──────── DATA SHOWN ────────

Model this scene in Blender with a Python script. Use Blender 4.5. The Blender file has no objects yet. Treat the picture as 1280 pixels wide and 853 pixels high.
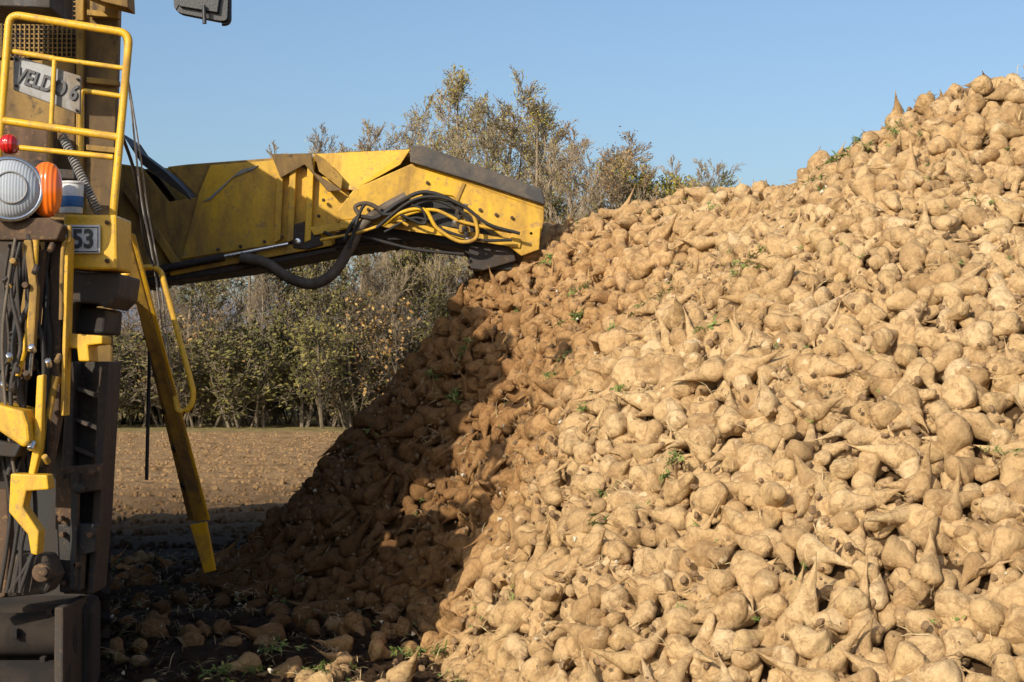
import bpy, math, random, bmesh
import numpy as np
from mathutils import Vector, Matrix, Quaternion, noise as mn
R=random.Random(7)
scene=bpy.context.scene
COL=scene.collection
F=2030.0; CH=1.9
# ------------------------------------------------------------ materials
def nm(name):
    m=bpy.data.materials.new(name); m.use_nodes=True
    nt=m.node_tree; b=nt.nodes["Principled BSDF"]; return m,nt,b
def N(nt,t,**k):
    n=nt.nodes.new(t)
    for a,v in k.items():
        if a in n.inputs: n.inputs[a].default_value=v
        else: setattr(n,a,v)
    return n
def ramp(nt,fac,stops,interp='LINEAR'):
    r=nt.nodes.new('ShaderNodeValToRGB'); r.color_ramp.interpolation=interp
    e=r.color_ramp.elements
    while len(e)<len(stops): e.new(0.5)
    for i,(p,c) in enumerate(stops):
        e[i].position=p; e[i].color=(c[0],c[1],c[2],1)
    nt.links.new(fac,r.inputs[0]); return r.outputs[0]
def mix(nt,f,a,b,bt='MIX'):
    m=nt.nodes.new('ShaderNodeMix'); m.data_type='RGBA'; m.blend_type=bt
    for s,v in ((m.inputs[0],f),(m.inputs[6],a),(m.inputs[7],b)):
        if isinstance(v,(int,float)): s.default_value=v
        elif isinstance(v,tuple): s.default_value=(v[0],v[1],v[2],1)
        else: nt.links.new(v,s)
    return m.outputs[2]
def noise(nt,vec,scale,detail=4,rough=.6,dist=0):
    n=N(nt,'ShaderNodeTexNoise'); n.inputs['Scale'].default_value=scale; n.inputs['Detail'].default_value=detail
    n.inputs['Roughness'].default_value=rough; n.inputs['Distortion'].default_value=dist
    if vec is not None: nt.links.new(vec,n.inputs['Vector'])
    return n.outputs['Fac']
def bump(nt,b,h,st=.4,d=.01):
    bp=N(nt,'ShaderNodeBump'); bp.inputs['Strength'].default_value=st; bp.inputs['Distance'].default_value=d
    nt.links.new(h,bp.inputs['Height']); nt.links.new(bp.outputs[0],b.inputs['Normal'])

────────

WRITTEN REQUEST:
Copy all lines from the listing that contain "scene".

OUTPUT BELOW:
Model this scene in Blender with a Python script. Use Blender 4.5. The Blender file has no objects yet. Treat the picture as 1280 pixels wide and 853 pixels high.
scene=bpy.context.scene
COL=scene.collection